It seems that the tabbrowser extension to firefox has updated itself like six times in the last two weeks.
Now my favorite feature is broken and I can’t seem to fix it.
Previously, when surfing the dope or other pages, I could control-click a link and it would open a new tab in the background. This was great because I could go down the page clicking links and then read them one by one.
Now when I control-click a link, it opens a new tab in the foreground, so I have to click back to the main page to open more tabs.
Now I know there are a million options there, so let me tell you what I don’t want:
I don’t want every link to open a new a new tab.
I don’t want every new tab to open in the background.
I’d still like a shift-click to open a new window.
I’d still like regular clicks to different domains to open a new tab in the foreground.
That’s how it was, anyway, and it was tits.
This has been irking me for weeks and messing up my feng shui (not really), but I’d appreciate any insight.
There’s a reason I hate tabbrowser extensions . . .
Namely, because you have to hit alt-enter to open a link in a new tab from the URL bar. Which is not just oddly inconsistent with the whole “CTRL-click” thing, but also inconsistent with a setting I got used to when I used Mozilla.
I really wish Firefox didn’t offload quite so many of the configurations to third-party extensions . . .
That’s my question, too. I liked using the wheel-click to open a link in a new tab in the background. So I got the TabBrowser extension, even though I didn’t find a description of what it did, figuring that I would be able to figure it out. Still, all I get is “Enhances control over some aspects of tabbed browsing.” But there are apparently no options. Anybody know what this does? (For the record, I have v 1.2.2, and the only update that I was prompted to do was a few days ago.)
Um, installing TBE should have added a “Tab” listing on your main menu bar, which then gives you a cubic shitload of options too numberous to mention. A few of the ones that I found more usable involved when to use tabs, under the “use tab” subpreferences of the tabbrowser extensions preferences.
For instance, for each link clicked on, you can choose to open it in the current tab, open in a new tab, or open in a new background tab.
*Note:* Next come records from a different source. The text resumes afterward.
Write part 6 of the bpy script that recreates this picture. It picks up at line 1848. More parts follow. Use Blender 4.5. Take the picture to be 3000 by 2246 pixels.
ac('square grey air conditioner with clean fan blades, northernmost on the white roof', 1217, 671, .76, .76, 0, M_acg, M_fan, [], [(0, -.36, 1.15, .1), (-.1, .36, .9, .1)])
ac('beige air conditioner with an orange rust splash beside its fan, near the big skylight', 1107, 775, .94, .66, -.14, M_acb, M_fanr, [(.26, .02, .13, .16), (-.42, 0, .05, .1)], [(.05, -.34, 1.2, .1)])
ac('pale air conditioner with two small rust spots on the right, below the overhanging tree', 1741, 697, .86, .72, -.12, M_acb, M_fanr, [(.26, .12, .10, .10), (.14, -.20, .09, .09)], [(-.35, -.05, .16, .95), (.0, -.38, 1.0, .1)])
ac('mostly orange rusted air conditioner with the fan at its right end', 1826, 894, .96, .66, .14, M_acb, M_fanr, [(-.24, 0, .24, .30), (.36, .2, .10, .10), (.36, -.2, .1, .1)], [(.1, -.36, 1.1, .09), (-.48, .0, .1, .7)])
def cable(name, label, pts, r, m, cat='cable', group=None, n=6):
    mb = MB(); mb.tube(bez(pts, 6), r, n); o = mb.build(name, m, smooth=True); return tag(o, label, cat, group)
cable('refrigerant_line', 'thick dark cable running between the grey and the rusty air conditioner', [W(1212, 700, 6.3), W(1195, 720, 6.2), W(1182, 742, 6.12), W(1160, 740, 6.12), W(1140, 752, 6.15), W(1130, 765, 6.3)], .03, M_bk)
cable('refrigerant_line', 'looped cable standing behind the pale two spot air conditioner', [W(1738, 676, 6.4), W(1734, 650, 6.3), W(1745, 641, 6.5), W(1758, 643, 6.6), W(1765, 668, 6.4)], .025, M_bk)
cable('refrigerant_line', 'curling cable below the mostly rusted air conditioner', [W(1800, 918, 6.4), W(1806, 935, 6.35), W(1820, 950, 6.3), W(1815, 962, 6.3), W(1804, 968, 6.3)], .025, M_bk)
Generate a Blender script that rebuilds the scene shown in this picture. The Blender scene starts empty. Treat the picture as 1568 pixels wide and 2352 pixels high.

If you choose open in the current tab, you can then say “if it’s a link to an external web site, then open it in a new tab.” This is also where the “load in the background for middle-click” option is.
Then, for each of 6 other classes of links (link from another application, popup, from bookmark, from live bookmark, from history (right clicking on the back/forward buttons and selecting something, say, 2 pages back), from the location bar, and search results from the searchbar), you can select if the link gets opened in the current tab, in a new tab, or a new background tab.
So, for one example, without TBE, search results from the searchbar always show up in the current tab. With TBE, you can make them show up in a new background tab.
I had to uninstall TBE because it’s just too buggy. The last straw was when it started preventing me from installing any new extensions - I’d click on an XPI link and absolutely nothing would happen. Uninstalled it and everything was fine again. I’ll give TBP a shot.
This is precisely what happened to me. I love the extension, I think it’s one of the shining examples of how extendable Firefox is, but it’s too damned buggy for me to actually use.
It’s a great idea marred by an unacceptably bad execution.
As for the prediliction of Firefox developers to relegate some things to extensions, it’s partially based on the technical desire to keep the browser small and fast (as opposed to Mozilla, which grew rather slow and bloated with age) and a philosophical desire to keep it simple enough for everyone (whereas Mozilla was by coders and for coders, leaving the Netscape/AOL folks to develop the code into something aimed at nontechnical people).
Firefox began as a proof-of-concept of how easy it was to embed the Gecko rendering engine into a painfully basic but usable browser application. It grew from that into something very nice, but like punk rock it will always err on the side of leaving things out.